Set problem:
The answer is one number: how many lines in the data below hold "Blender".

3D scene scripts:
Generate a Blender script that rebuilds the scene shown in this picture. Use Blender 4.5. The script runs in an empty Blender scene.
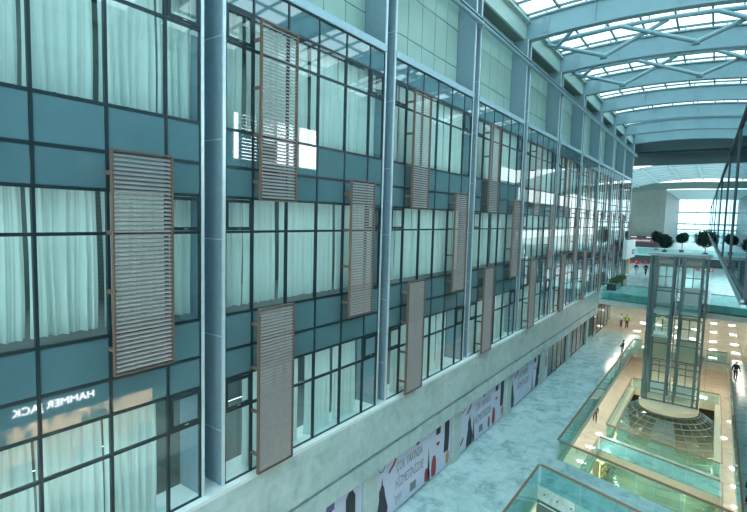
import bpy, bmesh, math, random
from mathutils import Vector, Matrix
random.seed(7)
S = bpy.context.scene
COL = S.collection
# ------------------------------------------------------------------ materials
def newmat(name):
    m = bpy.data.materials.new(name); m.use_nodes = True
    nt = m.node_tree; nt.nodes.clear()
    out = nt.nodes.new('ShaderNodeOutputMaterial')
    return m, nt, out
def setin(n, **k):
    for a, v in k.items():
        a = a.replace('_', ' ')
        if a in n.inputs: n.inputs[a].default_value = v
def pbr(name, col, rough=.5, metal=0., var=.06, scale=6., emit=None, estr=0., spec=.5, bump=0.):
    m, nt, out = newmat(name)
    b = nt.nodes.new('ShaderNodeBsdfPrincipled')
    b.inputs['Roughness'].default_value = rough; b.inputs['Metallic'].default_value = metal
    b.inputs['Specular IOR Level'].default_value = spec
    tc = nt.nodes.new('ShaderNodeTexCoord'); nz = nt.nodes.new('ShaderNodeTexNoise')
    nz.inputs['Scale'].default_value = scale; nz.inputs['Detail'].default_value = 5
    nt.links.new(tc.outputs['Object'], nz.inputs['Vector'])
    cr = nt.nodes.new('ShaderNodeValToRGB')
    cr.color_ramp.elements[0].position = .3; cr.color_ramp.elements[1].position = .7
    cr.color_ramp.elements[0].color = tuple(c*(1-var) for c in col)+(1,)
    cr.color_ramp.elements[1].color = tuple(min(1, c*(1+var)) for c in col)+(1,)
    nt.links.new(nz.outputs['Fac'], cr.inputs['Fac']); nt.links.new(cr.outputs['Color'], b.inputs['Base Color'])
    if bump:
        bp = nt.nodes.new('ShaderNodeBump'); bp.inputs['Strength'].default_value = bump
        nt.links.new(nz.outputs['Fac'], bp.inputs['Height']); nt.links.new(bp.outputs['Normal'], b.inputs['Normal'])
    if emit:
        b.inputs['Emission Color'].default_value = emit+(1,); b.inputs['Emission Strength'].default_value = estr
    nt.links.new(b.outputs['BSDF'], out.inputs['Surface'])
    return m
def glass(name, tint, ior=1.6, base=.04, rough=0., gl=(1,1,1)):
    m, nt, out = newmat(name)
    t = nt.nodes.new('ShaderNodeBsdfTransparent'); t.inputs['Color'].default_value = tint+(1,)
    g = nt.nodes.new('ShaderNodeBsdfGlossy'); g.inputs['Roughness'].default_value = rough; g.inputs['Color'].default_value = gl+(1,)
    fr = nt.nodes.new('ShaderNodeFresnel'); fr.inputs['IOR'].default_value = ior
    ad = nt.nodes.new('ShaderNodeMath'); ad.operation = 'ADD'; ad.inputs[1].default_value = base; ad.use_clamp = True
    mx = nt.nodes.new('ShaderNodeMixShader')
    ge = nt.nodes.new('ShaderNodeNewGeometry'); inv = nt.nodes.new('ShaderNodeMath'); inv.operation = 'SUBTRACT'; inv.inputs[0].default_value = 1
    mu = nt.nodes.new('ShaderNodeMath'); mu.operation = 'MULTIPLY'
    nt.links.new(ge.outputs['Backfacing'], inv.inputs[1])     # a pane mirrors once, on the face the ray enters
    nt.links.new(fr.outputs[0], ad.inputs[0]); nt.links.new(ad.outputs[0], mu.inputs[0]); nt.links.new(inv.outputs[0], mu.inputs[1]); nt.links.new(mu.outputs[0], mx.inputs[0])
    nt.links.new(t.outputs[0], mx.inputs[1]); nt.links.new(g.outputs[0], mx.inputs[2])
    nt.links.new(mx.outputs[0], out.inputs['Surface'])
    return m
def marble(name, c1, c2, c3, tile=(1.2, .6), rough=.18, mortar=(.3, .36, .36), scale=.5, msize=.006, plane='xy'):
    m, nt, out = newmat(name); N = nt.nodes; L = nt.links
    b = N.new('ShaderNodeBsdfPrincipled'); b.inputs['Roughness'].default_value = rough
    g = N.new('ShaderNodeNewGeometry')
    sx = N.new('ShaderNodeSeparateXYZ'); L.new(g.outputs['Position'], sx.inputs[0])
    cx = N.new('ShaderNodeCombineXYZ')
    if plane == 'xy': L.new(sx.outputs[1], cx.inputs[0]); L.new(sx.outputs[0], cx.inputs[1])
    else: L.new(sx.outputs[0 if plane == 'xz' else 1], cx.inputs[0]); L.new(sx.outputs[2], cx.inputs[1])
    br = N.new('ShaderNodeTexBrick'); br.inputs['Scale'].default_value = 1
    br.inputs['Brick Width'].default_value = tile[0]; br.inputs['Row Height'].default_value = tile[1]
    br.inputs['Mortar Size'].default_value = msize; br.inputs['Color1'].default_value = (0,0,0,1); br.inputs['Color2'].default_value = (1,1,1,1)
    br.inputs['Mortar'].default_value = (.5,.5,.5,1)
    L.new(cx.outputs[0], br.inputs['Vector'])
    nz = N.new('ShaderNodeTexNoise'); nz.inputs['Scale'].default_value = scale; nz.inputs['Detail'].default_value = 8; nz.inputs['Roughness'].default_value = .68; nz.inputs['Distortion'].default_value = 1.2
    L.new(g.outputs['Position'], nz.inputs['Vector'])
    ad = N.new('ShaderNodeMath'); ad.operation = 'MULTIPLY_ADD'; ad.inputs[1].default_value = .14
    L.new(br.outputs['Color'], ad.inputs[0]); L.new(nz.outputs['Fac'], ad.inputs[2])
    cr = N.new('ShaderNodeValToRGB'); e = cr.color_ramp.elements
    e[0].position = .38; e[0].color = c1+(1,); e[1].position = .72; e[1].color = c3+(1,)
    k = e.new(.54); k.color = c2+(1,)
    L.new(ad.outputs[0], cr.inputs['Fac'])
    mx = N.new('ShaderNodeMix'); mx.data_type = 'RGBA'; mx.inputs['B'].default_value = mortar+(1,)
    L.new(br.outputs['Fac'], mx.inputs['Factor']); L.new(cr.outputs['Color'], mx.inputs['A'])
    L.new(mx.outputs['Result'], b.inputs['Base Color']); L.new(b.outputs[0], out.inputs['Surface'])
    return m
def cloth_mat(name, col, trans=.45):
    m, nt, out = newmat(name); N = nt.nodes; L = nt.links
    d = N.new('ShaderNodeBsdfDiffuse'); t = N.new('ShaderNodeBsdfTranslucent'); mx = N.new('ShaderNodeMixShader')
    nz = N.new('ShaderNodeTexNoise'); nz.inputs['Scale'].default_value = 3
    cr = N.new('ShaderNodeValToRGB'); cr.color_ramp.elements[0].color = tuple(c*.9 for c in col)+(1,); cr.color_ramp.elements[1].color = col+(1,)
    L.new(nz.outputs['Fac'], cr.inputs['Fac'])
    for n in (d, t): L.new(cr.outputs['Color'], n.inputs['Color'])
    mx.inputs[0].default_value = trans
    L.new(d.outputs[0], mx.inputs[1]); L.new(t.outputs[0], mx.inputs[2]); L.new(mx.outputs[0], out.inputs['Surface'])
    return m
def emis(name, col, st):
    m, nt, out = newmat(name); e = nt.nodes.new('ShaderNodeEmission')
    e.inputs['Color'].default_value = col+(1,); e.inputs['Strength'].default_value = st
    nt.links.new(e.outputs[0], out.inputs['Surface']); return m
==
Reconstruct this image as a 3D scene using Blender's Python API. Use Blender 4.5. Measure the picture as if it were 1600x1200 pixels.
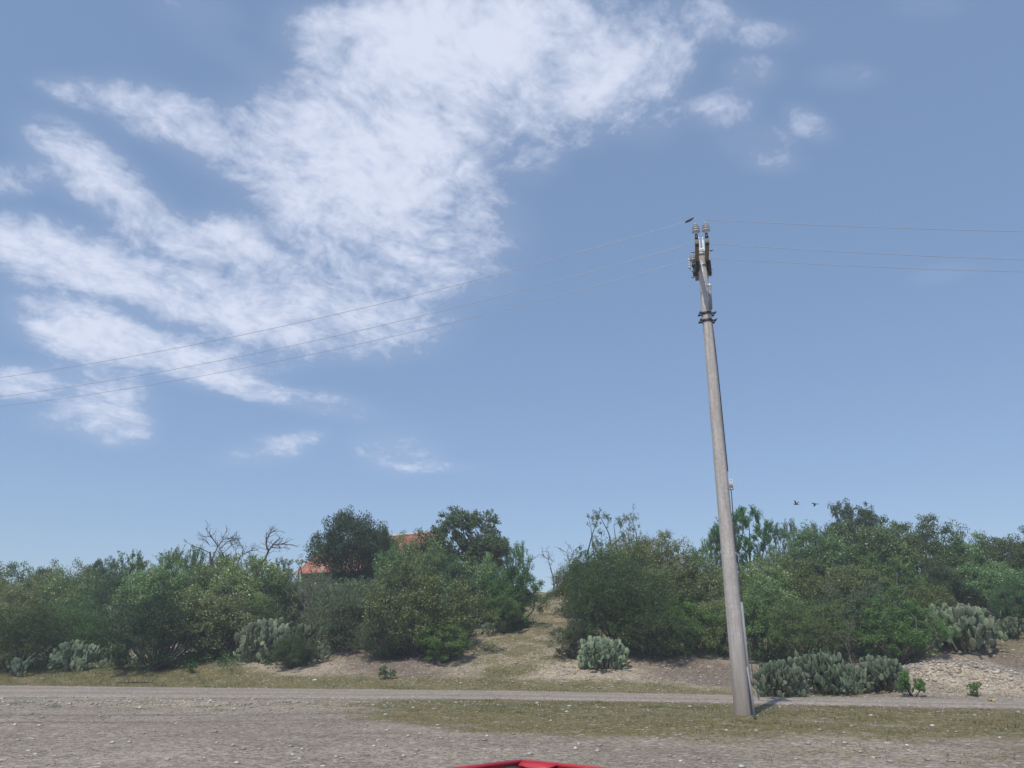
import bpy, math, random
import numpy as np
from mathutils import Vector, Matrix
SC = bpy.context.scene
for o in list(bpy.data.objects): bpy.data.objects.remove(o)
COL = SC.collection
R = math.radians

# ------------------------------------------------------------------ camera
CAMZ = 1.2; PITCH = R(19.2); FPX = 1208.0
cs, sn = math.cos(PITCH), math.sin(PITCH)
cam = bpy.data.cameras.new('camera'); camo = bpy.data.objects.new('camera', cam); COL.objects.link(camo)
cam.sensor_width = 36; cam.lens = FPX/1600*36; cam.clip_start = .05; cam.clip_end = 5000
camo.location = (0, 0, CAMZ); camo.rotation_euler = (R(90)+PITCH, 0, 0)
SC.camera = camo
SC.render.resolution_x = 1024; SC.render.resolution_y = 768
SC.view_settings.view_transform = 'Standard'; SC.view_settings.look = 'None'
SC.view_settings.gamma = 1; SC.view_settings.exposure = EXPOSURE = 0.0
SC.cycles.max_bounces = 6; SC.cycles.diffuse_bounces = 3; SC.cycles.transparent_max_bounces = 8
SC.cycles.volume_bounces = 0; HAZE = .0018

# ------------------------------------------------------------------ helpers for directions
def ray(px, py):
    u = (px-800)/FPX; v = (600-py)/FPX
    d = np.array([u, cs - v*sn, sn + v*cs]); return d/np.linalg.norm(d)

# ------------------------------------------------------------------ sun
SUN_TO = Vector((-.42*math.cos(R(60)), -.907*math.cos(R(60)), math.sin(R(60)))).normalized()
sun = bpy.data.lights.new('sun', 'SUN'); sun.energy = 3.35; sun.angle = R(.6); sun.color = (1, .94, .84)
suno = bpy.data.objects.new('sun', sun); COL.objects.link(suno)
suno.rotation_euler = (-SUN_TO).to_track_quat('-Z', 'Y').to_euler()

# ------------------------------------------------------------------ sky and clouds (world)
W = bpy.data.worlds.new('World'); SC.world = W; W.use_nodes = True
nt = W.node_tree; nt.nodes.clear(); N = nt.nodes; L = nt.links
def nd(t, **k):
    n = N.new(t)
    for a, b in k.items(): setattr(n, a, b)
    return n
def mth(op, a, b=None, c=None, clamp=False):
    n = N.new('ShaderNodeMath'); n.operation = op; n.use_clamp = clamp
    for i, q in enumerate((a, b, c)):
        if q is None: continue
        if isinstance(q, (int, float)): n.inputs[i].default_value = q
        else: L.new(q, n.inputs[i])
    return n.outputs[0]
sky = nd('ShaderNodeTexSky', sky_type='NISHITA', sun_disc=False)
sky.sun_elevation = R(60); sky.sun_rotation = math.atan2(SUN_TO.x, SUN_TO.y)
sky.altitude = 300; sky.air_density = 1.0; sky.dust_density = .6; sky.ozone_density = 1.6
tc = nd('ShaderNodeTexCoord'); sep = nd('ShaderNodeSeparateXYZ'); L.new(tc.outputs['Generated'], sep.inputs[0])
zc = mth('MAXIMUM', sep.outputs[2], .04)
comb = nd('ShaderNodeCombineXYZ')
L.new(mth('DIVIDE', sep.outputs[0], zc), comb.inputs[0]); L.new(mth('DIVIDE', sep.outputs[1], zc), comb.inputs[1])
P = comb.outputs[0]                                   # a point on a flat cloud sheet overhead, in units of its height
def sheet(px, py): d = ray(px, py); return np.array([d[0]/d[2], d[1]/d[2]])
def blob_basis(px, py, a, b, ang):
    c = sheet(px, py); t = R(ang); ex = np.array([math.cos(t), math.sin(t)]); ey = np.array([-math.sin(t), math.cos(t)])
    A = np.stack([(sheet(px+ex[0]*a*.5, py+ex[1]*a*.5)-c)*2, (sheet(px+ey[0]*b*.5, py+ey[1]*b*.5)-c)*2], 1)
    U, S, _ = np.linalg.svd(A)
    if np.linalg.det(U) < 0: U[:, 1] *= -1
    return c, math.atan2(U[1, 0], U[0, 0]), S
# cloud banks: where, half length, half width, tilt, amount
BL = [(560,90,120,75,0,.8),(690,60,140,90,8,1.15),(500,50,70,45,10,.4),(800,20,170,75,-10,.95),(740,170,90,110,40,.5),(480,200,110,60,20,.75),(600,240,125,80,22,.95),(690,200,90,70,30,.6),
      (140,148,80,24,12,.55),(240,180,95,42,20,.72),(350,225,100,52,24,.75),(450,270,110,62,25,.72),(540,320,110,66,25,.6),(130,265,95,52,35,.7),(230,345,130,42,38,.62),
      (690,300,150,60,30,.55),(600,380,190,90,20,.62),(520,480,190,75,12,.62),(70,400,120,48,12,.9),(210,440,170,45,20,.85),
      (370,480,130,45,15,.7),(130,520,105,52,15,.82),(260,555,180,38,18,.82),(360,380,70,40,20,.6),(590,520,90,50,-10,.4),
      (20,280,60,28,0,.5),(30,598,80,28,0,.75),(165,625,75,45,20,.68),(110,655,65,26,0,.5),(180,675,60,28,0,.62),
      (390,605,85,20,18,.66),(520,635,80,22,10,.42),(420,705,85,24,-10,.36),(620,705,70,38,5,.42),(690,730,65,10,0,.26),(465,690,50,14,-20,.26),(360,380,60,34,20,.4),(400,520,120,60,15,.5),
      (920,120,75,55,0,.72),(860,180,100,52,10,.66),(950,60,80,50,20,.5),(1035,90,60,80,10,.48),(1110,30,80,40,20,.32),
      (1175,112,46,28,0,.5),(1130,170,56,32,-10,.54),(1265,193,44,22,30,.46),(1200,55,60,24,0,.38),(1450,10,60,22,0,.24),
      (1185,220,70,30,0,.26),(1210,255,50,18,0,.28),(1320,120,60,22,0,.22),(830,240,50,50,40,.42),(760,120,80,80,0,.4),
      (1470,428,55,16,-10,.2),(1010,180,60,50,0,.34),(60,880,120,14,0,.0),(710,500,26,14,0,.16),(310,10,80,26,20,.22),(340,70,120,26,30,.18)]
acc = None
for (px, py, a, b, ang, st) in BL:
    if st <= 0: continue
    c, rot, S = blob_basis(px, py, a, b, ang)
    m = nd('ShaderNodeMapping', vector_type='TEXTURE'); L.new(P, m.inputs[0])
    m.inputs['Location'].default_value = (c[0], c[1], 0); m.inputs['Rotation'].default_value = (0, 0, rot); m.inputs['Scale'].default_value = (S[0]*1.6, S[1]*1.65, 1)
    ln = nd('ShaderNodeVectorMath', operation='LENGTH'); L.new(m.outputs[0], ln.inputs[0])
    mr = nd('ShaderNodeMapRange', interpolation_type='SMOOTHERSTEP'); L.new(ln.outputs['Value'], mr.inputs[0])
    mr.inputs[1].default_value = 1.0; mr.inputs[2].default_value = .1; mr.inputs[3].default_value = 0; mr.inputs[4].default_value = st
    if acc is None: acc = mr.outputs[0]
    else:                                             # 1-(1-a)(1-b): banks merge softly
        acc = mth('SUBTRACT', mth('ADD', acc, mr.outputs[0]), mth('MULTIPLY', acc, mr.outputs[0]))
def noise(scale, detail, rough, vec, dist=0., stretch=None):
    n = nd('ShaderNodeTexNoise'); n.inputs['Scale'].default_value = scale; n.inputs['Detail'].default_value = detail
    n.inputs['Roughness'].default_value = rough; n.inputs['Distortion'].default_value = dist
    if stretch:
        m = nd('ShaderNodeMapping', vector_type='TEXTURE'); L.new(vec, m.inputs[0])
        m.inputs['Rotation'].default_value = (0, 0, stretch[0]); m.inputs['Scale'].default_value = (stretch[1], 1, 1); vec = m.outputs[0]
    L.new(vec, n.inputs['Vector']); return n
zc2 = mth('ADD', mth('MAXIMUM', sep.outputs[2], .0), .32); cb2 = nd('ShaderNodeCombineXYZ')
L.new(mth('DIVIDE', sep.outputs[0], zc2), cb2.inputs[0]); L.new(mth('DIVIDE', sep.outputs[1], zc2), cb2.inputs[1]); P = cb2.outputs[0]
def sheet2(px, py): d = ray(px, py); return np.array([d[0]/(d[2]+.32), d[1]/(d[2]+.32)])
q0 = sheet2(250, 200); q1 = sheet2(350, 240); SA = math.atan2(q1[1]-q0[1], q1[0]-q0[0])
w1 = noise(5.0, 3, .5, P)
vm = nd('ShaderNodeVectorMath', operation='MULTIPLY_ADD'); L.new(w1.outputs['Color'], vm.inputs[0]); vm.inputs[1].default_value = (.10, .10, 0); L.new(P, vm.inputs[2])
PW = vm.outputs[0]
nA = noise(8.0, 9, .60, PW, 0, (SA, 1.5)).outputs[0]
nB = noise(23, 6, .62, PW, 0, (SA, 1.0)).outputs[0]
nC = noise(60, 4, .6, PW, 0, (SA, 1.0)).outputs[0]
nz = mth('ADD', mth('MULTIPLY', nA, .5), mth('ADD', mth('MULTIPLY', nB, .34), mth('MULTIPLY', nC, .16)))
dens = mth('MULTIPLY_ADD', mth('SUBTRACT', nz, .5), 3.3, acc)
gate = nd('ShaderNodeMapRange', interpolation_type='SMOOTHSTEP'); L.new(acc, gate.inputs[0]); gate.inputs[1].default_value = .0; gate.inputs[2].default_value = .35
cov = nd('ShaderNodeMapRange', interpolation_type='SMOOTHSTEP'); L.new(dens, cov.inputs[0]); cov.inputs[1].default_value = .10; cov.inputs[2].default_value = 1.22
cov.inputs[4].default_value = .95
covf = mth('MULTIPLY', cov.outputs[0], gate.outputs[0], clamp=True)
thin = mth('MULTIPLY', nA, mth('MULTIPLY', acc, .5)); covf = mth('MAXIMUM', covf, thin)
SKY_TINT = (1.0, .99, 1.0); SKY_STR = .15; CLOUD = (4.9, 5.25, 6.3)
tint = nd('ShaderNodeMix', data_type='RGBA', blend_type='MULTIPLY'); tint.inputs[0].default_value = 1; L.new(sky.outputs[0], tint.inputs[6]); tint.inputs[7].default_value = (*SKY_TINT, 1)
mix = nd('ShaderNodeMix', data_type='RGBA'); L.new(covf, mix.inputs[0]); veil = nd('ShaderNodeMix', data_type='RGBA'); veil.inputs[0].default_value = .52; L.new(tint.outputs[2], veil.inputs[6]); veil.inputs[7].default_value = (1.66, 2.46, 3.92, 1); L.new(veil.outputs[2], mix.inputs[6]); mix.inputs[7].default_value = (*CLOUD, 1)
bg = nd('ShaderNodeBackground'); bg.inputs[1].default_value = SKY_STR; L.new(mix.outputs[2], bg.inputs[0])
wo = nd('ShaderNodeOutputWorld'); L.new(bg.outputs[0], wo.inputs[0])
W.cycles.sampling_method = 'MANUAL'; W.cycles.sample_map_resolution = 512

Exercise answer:
2